# start of STORED DATA

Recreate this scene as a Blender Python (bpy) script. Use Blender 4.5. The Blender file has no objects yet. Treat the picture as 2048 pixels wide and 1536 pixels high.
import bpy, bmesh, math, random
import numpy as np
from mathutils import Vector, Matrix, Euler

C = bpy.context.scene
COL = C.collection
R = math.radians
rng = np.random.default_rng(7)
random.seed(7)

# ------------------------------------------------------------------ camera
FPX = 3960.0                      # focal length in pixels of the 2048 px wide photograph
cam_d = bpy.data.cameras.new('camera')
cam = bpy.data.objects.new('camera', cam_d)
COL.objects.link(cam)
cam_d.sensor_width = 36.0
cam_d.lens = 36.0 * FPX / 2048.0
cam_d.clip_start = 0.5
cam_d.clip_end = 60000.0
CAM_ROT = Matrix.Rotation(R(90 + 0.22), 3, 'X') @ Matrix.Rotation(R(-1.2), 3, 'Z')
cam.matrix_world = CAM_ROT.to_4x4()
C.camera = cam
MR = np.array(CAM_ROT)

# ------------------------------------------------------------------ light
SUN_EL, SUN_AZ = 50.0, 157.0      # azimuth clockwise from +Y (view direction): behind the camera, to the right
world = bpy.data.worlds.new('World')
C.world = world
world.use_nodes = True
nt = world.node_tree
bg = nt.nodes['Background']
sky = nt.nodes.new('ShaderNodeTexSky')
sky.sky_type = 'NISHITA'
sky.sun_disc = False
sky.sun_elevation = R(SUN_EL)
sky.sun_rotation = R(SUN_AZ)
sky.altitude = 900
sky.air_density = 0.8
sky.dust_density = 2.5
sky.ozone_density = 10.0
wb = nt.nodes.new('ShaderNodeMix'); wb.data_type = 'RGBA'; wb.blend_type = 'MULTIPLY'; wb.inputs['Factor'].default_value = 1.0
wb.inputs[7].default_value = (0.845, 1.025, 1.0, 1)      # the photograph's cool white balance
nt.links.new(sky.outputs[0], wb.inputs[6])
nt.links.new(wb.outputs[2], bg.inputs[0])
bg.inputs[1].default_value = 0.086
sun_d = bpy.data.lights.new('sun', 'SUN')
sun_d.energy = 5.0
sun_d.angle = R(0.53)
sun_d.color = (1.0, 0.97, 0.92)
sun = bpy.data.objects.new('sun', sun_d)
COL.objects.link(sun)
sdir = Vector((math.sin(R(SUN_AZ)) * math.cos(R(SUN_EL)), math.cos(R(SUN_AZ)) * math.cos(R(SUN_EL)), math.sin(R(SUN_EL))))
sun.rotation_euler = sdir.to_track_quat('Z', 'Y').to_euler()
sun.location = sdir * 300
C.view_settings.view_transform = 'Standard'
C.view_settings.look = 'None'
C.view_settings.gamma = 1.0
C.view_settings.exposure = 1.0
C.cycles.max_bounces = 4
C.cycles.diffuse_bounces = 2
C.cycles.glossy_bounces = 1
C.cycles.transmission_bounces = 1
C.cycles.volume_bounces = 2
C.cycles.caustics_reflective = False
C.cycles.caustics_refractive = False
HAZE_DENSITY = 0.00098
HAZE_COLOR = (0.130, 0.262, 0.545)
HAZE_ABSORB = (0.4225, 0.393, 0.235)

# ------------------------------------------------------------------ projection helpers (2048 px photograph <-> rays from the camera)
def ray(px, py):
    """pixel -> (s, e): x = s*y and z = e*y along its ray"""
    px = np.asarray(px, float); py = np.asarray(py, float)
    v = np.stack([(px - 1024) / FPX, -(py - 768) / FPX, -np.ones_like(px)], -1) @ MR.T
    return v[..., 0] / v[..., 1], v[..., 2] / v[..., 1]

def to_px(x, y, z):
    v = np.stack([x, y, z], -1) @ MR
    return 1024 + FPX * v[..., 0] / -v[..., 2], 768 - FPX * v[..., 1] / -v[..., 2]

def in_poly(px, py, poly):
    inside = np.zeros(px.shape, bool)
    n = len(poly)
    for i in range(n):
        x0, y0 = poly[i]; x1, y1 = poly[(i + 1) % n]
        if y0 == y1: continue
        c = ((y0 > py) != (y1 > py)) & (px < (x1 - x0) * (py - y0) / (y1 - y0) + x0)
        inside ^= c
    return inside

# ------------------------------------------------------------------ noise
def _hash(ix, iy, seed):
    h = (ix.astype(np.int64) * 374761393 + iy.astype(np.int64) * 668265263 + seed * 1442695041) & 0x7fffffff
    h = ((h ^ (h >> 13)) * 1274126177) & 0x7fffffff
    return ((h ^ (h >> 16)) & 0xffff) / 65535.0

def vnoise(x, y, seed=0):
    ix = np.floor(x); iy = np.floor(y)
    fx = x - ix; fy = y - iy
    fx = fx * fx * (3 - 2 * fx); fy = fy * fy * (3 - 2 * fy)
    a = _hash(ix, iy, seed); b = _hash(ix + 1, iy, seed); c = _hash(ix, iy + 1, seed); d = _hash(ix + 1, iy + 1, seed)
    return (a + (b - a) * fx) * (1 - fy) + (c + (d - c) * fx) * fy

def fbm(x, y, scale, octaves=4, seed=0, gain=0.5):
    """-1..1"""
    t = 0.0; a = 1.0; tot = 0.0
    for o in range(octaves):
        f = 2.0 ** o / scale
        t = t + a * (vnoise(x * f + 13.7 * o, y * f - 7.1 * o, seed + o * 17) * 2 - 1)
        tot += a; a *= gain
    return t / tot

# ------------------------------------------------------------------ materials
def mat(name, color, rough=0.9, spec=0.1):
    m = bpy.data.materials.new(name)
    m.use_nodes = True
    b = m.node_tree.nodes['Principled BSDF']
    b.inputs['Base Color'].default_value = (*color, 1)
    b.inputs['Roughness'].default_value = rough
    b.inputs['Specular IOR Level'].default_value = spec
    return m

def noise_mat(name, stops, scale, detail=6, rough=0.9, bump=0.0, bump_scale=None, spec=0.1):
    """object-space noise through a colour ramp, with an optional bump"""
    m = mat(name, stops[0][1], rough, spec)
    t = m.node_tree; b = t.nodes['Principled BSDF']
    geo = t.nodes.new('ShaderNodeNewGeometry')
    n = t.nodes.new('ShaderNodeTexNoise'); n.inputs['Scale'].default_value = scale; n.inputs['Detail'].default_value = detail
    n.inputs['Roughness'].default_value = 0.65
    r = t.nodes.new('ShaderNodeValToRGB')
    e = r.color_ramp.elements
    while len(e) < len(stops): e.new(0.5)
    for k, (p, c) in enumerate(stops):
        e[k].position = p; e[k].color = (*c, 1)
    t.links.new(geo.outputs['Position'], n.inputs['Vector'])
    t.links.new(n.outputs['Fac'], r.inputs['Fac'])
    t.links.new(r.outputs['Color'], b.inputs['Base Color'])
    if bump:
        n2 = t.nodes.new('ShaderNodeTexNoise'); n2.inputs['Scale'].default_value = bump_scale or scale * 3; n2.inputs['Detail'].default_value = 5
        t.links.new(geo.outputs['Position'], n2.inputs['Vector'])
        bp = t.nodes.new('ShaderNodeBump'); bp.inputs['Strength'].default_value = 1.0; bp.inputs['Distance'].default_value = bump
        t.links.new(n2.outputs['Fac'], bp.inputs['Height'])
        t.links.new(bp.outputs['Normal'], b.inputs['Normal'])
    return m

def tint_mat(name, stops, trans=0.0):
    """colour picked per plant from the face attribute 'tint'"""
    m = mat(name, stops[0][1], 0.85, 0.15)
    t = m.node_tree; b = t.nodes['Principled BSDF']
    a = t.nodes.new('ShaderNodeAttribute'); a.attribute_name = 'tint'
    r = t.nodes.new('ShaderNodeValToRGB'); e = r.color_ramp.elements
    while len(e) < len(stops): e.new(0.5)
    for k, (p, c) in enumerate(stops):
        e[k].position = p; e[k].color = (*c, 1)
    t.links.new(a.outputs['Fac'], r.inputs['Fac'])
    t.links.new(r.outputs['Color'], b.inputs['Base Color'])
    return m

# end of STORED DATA

* [SET PROBLEM]: Return exactly the opening lines of the listing above, ending with the line that has "random.seed(7)".

* [SOLUTION TO THE PROBLEM]:
Recreate this scene as a Blender Python (bpy) script. Use Blender 4.5. The Blender file has no objects yet. Treat the picture as 2048 pixels wide and 1536 pixels high.
import bpy, bmesh, math, random
import numpy as np
from mathutils import Vector, Matrix, Euler

C = bpy.context.scene
COL = C.collection
R = math.radians
rng = np.random.default_rng(7)
random.seed(7)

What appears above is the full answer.